Au point de vue de la classe ouvrière, de l’encouragement au travail, il n’y a donc, entre la conduite d’Ariste et celle de Mondor, qu’une différence ; la dépense de Mondor étant directement accomplie par lui, et autour de lui, on la voit. Celle d’Ariste s’exécutant en partie par des intermédiaires et au loin, on ne la voit pas. Mais, au fait, et pour qui sait rattacher les effets aux causes, celle qu’on ne voit pas est aussi certaine que celle qu’on voit. Ce qui le prouve, c’est que dans les deux cas les écus circulent, et qu’il n’en reste pas plus dans le coffre-fort du sage que dans celui du dissipateur.
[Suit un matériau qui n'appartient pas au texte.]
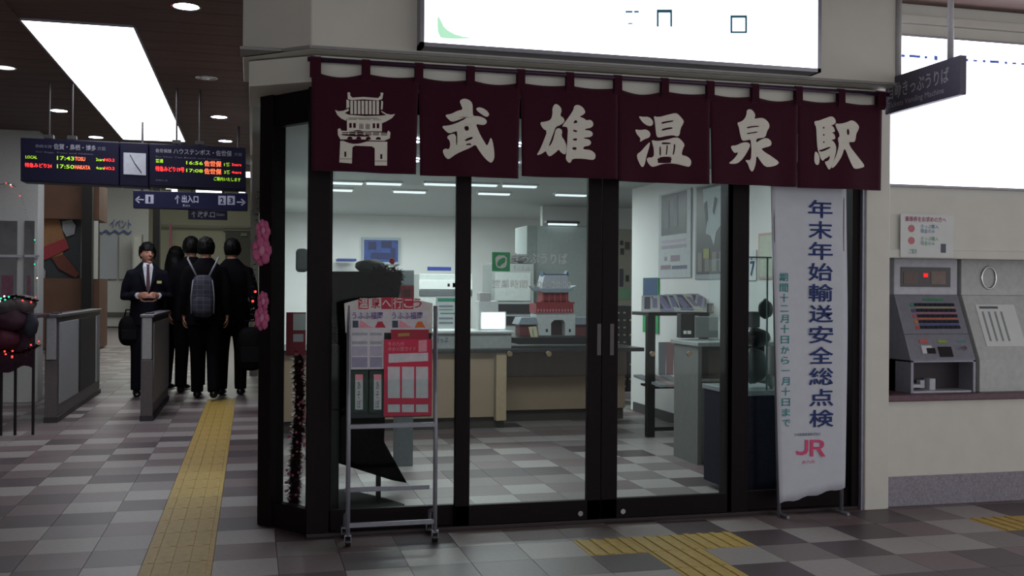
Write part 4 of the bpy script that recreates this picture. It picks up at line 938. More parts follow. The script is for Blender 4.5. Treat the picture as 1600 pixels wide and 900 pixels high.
# tinsel garland hanging behind the corner glass
def garland(name, lab, pts, n, r, seed, mats, cat='garland'):
    rnd = random.Random(seed); t = thing(name, lab, cat, pts[0]); b = B()
    P_ = [Vector(p) for p in pts]
    for k in range(n):
        u = k/(n-1)*(len(P_)-1); i = min(int(u), len(P_)-2); c = P_[i].lerp(P_[i+1], u-i)
        for _ in range(5):
            a = rnd.uniform(0, 6.28); d = Vector((math.cos(a), math.sin(a), rnd.uniform(-.5, .5)))*r*rnd.uniform(.6, 1.2); e = d.cross(Vector((0, 0, 1))).normalized()*r*.45
            b.add([c-e, c+e, c+d], [(0, 1, 2)])
    o = obj('tinsel', b, mats[0], t, kind='stuff')
    for k in range(max(3, n//7)):
        u = rnd.random()*(len(P_)-1); i = min(int(u), len(P_)-2); c = P_[i].lerp(P_[i+1], u-i)+Vector((rnd.uniform(-r, r), -r*.8, rnd.uniform(-r, r)))
        obj('bead', B().ell(c, (.008, .008, .008), 8, 6), mats[1+k % (len(mats)-1)], t, smooth=True)
    return t
twr = M('tinsel_red', '5a1c26', .35, .4); twg = M('tinsel_green', '24382c', .4, .4)
br = M('bulb_red', 'ff4a40', emit=1.5); bgn = M('bulb_green', '3ae0b0', emit=1.2); bwh = M('bulb_white', 'ffe8e0', emit=1.6); bpk = M('bulb_pink', 'c06a80', .4)
a = at(466, 550, 5.75); obj_z = 2.2
garland('red_garland', 'dark red tinsel garland hanging behind the angled corner glass', [(a.x, 5.75, a.z), (a.x+.01, 5.75, .6), (a.x-.01, 5.75, .3), (a.x-.02, 5.75, .03)], 420, .05, 4, [twr, bpk])
# pink paper flowers on the side wall of the office
for k, (px, py, w_, h_) in enumerate(((411, 361, 18, 30), (409, 392, 24, 38), (411, 471, 14, 26), (409, 497, 18, 32))):
    c = at(px, py, 5.50)
    t = thing('paper_flower', ['pink paper flower, topmost on the office corner', 'large pink paper flower second from the top on the office corner', 'narrow pink paper flower third from the top on the corner', 'lowest pink paper flower on the office corner'][k], 'decoration', c, 'pink paper flowers')
    fm = M('flower_pink', 'c4608c', .8, vary=.15, scale=60)
    for j in range(7):
        an = j*2*math.pi/7; r1 = w_/1601*5.5*.36; r2 = h_/1601*5.5*.36
        obj('petal', B().ell((c.x+math.cos(an)*r1, c.y+.02*math.sin(j*3), c.z+math.sin(an)*r2), (r1*.75, .018, r2*.7), 10, 7, lambda v: v*(1+.25*noise.noise(v*3+Vector((k, j, 0))))), fm, t, smooth=True)
    obj('flower_center', B().ell((c.x, c.y-.015, c.z), (r1*.6, .02, r2*.6), 10, 7), M('flower_pale', 'd48aa8', .8), t, smooth=True)
a = at(403, 300, 6.6)
garland('light_string', 'string of tiny red and white lights down the office corner', [(a.x, 6.6, a.z), (a.x-.01, 6.6, a.z-.4), (a.x-.03, 6.6, a.z-.8)], 24, .02, 8, [twg, br, bwh])

# ------------------------------------------------------------------ concourse: walls and fittings
far = M('far_wall_cream', 'b4b49e', .7, vary=.04); farw = M('far_wall_white', 'b0b2ae', .7, vary=.04)
struct('wall_far', B().box(-14, 0.1, 36, 36.2, 0, 5.4), far)
struct('ceiling_far', B().box(-14, 3, 16.5, 36, 5.3, 5.4).box(-14, 3, 16.5, 16.6, CZ, 5.4), M('far_ceiling', '8a8a80', .7))
struct('wall_far_right', B().box(-.02, .1, 15.2, 36, 0, 5.3), M('far_wall_grey', '97968a', .7))
struct('wall_unseen_left', B().box(-9.1, -9, -4, 12, 0, CZ), M('unseen_hall_wall', 'a8a49e', .7))  # wall out of view, added to keep world light off the left
struct('wall_far_left', B().box(-14, -13.9, 10, 36, 0, 5.3), farw)
for (x0, x1, nm, lab) in ((127, 143, 'column', 'black column rising between the brown kiosk and the pale wall'), (238, 249, 'column', 'thin dark column behind the suited man')):
    Yc = 21.6 if x0 == 127 else 24
    a = at(x0, 450, Yc).x; b_ = at(x1, 450, Yc).x
    t = thing(nm, lab, 'column', ((a+b_)/2, Yc, 0)); obj('shaft', B().box(a, b_, Yc, Yc+.25, 0, 5.3), M('column_black', '17151a', .5), t); obj('base_plate', B().box(a-.02, b_+.02, Yc-.02, Yc+.27, 0, .08), M('column_black', '17151a', .5), t)
# left white kiosk wall with dark shop windows
yk = 12.0
xk = at(60, 400, yk).x
struct('wall_left', B().box(-6, xk, yk, yk+.3, 0, CZ), farw, .01)
for k, (x0, x1) in enumerate(((-2, 26), (38, 53))):
    t = struct('window_%d' % (k+2), pb(x0, 345, x1, 530, yk-.02, .02), M('shop_dark', '2c2a32', .2, vary=.5, scale=6))
    obj('window_reflection', pb(x0+4, 430, x1-6, 500, yk-.024, .003), M('shop_rose', '6a3c50', .5, vary=.4), t); obj('transom', pb(x0, 398, x1+8, 402, yk-.04, .02), grey_m, t)
# brown kiosk with poster
YK = 22.0
kt = thing('brown_kiosk', 'brown panelled kiosk with a large poster, beyond the left gate', 'kiosk', at(107, 533, YK))
kb = M('kiosk_brown', '6a4c40', .6, vary=.1, scale=3)
obj('upper_panel', pb(60, 285, 155, 342, YK, 1.2), kb, kt); obj('lower_panel', pb(58, 435, 155, 544.5, YK, 1.2), kb, kt); obj('inner_wall', pb(58, 342, 126, 435, YK+.2, .9), M('kiosk_inner', '3a4048', .6, vary=.2), kt)
def kp(nm, pts, hexc, d=0): return obj(nm, B().prism([at(x, y, YK+.18-d) for x, y in pts], (0, .015, 0)), M('kiosk_'+hexc, hexc, .6, vary=.12), kt)
kp('orange_patch', [(60, 342), (92, 342), (102, 375), (98, 398), (62, 408)], '9a7050'); kp('red_ribbon', [(62, 388), (102, 372), (108, 388), (66, 408)], 'a03a44', .02)
kp('white_patch', [(97, 346), (112, 343), (118, 352), (116, 366), (104, 370), (98, 360)], '9aa0a8', .02); kp('brown_shape', [(80, 402), (100, 398), (124, 428), (118, 434), (92, 420)], '6e3c34', .03)
kp('pale_dome', [(57, 412), (66, 414), (71, 424), (70, 436), (58, 438)], 'a8aab4', .03)
obj('white_side', pb(144, 345, 153, 436, YK-.02, .02), paper, kt)
# lettering wall
lw_ = thing('event_panel', 'white wall panel with wavy blue border and katakana heading', 'panel', at(185, 500, 34))
obj('panel', pb(155, 292, 232, 510, 34, .2), M('panel_white', 'b6b8b6', .7), lw_)
ptext('イベント', M('event_blue', '4a5a90', .6), lw_, 172, 343, 205, 358, 33.9, bold=.02)
ww = [(155+k*2, 361+2.2*math.sin(k*.9)) for k in range(26)]
obj('wavy_border', B().prism([at(x, y, 33.9) for x, y in ww]+[at(x, y+3, 33.9) for x, y in ww[::-1]], (0, .05, 0)), M('event_blue', '4a5a90', .6), lw_)
obj('sheet', pb(156, 368, 183, 436, 33.9, .05), M('sheet_grey', 'a4a8b0', .6), lw_); obj('sheet', pb(186, 368, 204, 436, 33.9, .05), M('sheet_grey2', 'acaeae', .6), lw_)
obj('skirting', pb(155, 488, 232, 494, 33.9, .05), M('skirt_dark', '55504c', .6), lw_)
t = thing('service_cabinet', 'tall grey locker on the far wall left of the suited man', 'locker', at(213, 495, 33)); obj('body', pb(207, 366, 221, 511.5, 33, .4), M('locker_grey', '9c9e98', .6), t); obj('door', pb(209, 370, 219, 436, 32.98, .02), M('locker_grey2', 'a8aaa4', .6), t)
t = thing('far_doorway', 'dark doorway in the far wall behind the rightmost traveller', 'doorway', at(373, 500, 35.8)); obj('opening', pb(352, 361, 396, 500, 35.8, .1), M('door_dark', '4a4a40', .6), t); obj('lintel', pb(349, 357, 399, 361, 35.75, .1), M('lintel_grey', '7a7a70', .6), t); obj('small_sign', pb(376, 364, 386, 369, 35.7, .05), M('sign_green', '6a7a5a', .5), t)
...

Il est donc faux de dire que l’Épargne fait un tort actuel à l’industrie. Sous ce rapport, elle est tout aussi bienfaisante que le Luxe.

Mais combien ne lui est-elle pas supérieure, si la pensée, au lieu de se renfermer dans l’heure qui fuit, embrasse une longue période !

Dix ans se sont écoulés. Que sont devenus Mondor et sa fortune, et sa grande popularité ? Tout cela est évanoui, Mondor est ruiné ; loin de répandre soixante mille francs, tous les ans, dans le corps social, il lui est peut-être à charge. En tout cas, il ne fait plus la joie de ses fournisseurs, il ne compte plus comme promoteur des arts et de l’industrie, il n’est plus bon à rien pour les ouvriers, non plus que sa race, qu’il laisse dans la détresse.

Au bout des mêmes dix ans, non-seulement Ariste continue à jeter tous ses revenus dans la circulation, mais il y jette des revenus croissants d’année en année. Il grossit le capital national, c’est-à-dire le fonds qui alimente le salaire, et comme c’est de l’importance de ce fonds que dépend la demande des bras, il contribue à accroître progressivement la rémunération de la classe ouvrière. Vient-il à mourir, il laisse des enfants qu’il a mis à même de le remplacer dans cette œuvre de progrès et de civilisation.

Sous le rapport moral, la Supériorité de l’Épargne sur le Luxe est incontestable. Il est consolant de penser qu’il en est de même, sous le rapport économique, pour quiconque, ne s’arrêtant pas aux effets immédiats des phénomènes, sait pousser ses investigations jusqu’à leurs effets définitifs.